Great guess on the fuel use number. I used 388CCF the month of January. So, 38.8 million BTUs in and 27.2 million out using 70% efficiency. At 65ºF base temp there were 966 degree days. January was brutally cold here, with the highest fuel bill we've ever seen.
27.2 million BTU / (966 degree days x 24 hours) = 1,173 BTU per degree hour
65ºF less 15ºF (99% for Philadelphia) yields 50º - so if I understand correctly, the heat load is 58,650 BTU/hr
I lowered the high limit from 200ºF not long after we moved in. Probably should have gone lower after the windows were replaced. Seems like condensation issues shouldn't be a problem. This information has been extremely helpful.
The raw combustion efficiency might still be over 70%, so it's conservative to worst case it at the full nameplate efficiency. With the full nameplate 78.5% the load becomes 58,650 BTU/hr x 78.5/70= 65,772 BTU/hr. That's probably higher than reality due to the gas used for domestic hot water, but could be somewhat lower than reality if your house leaks a lot of air. (It's probably not crazy-leaky if the window replacement job was done reasonably well, and the attic floor was sealed prior to insulation.)

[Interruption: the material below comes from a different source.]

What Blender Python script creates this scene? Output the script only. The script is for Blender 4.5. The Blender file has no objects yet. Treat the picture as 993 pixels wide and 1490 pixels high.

Using ASHRAE's 1.4x multiplier recommendation the biggest cast iron boiler you'd ever want to install there is
---1.4 x 58,650 BTU/hr= ~82 KBTU/hr if it's close to 70% efficiency
---1.4 x 65,772= ~92 KBTU/hr of output at the 78.5% efficiency is still valid (probably not)
With a mod-con boiler 1.2x is almost always more than adequate which would put the bracket between:
--- 1.2 x 58,650 BTU/hr=~ 70 KBTU/hr
---1.2 x 65,772= ~79 KBTU/hr
So, if you were to continue with building envelope upgrades an 80-85K-in condensing boiler would get you there, but for now a 100-110K-in condensing boiler would for sure be enough, and if the boiler has a 10:1 turn down ratio would still modulate well even after a few more efficiency improvements on the house. You have sufficient radiation to deliver the full output of a 100K mod con, and even broken up into two zones a 10:1 turn down boiler wouldn't short cycle on zone calls.
Assuming a design load of 60K. with 175' of baseboard that works out to 343 BTU/hr per foot, which is going to take an average water temp (AWT) of about 145F with a return water temp in the 130s F, which will be a bit above the condensing zone, but at
your average wintertime temp of ~35F your heat load would be about 35-36,000 BTU/hr or about 200 BTU/hr per foot, which the radiation would emit at an AWT of 120F, where it would be edging into the mid-90s for efficiency.
A 100K with a 10:1 turn down can modulate as low as about 9500 BTU/hr out, so with the outdoor reset curve dialed-in perfectly it would run pretty much continuously whenever the temperatures dropped into the mid-50s F or cooler, and may even beat it's AFUE tested efficiency by a percent or two. You don't have to settle for a 5:1 turn down or lower, which used to be the standard.
A few boilers that would fill the bill would be the
Navien NHB-110,
Lochinvar KHB-110 (or
NKB-110) ,
HTP UFT-100W, or
Burnham K2WT-100B. There are others. The fire-tube heat exchanger types like the KHB , NKB or UFT have more design forgiveness. Stainless heat exchangers have a much better track record than other materials (avoid aluminum). The HTP-UFT is substantially cheaper than most of the others and simpler to set up than most, and would be the best choice if attempting a DIY (with some pro help at the point of commissioning it.) But choosing can boil down to figuring out which vendors are better supported in your area. Since you're not really in a hurry (and may not even do the project at all) you can take your time to ponder it all. With all of these lipstick-on-mirror basic design calculations already in the can you're in a pretty good position to specify what you need to see in any proposals from installers.